In the Americas, especially the United States, researchers have discovered that elements of African culture had long persistence. In some areas where there were large groups of enslaved Africans, they kept much of their heritage. In the 1930s, African American linguist Lorenzo Dow Turner found a Gullah family in coastal Georgia that had preserved an ancient song in the Mende language ("A waka"), passing it down for 200 years. In the 1990s, three modern researchers Joseph Opala, Cynthia Schmidt, and Tazieff Koroma — located a Mende village in Sierra Leone where the same song is still sung today. The story of this ancient Mende song and its survival in Africa and the US is chronicled in the documentary film The Language You Cry In.  

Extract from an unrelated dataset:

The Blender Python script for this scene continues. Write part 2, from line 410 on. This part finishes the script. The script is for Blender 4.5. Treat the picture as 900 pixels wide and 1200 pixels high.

The Mende traditionally live in villages of 70 to 250 residents, which are situated from 1.5 to 5 kilometers apart. There is little or no mechanization over the greater part of rural Mende country. Mende farmers use hoes and machetes but few other tools. The Mende are generally known as growers of rice and several other crops, practicing crop rotation to protect soil productivity. Coffee, cocoa, and ginger are grown as cash crops, whereas rice, pepper, groundnuts, sesame seeds, and palm oil are grown for local consumption. Rice cooperatives have been formed in some rural areas.  Traditionally, Mende farming has been carried out by labor groups organized locally and moving from farm to farm.  Work is divided by gender: men attend to the heavy work of clearing the land for planting rice, while women clean and pound rice, fish, and weed the planted crops.

This routine is followed during ten months of every year, with a couple of months left around the New Year, when they can spend more time in the village engaging in domestic pursuits like house building. The Mende are a well-documented example of a non-western, pre-industrial society in which, at least historically, women took more political leadership positions relative to men. In the pre-colonial era, the Mende had female chiefs and war leaders. One such female chief, Madam Yoko, was the leader of the vast Kpa Mende Confederacy. The British formally recognized her as a Paramount Chief in 1894, ruling an area eventually divided into fourteen chiefdoms.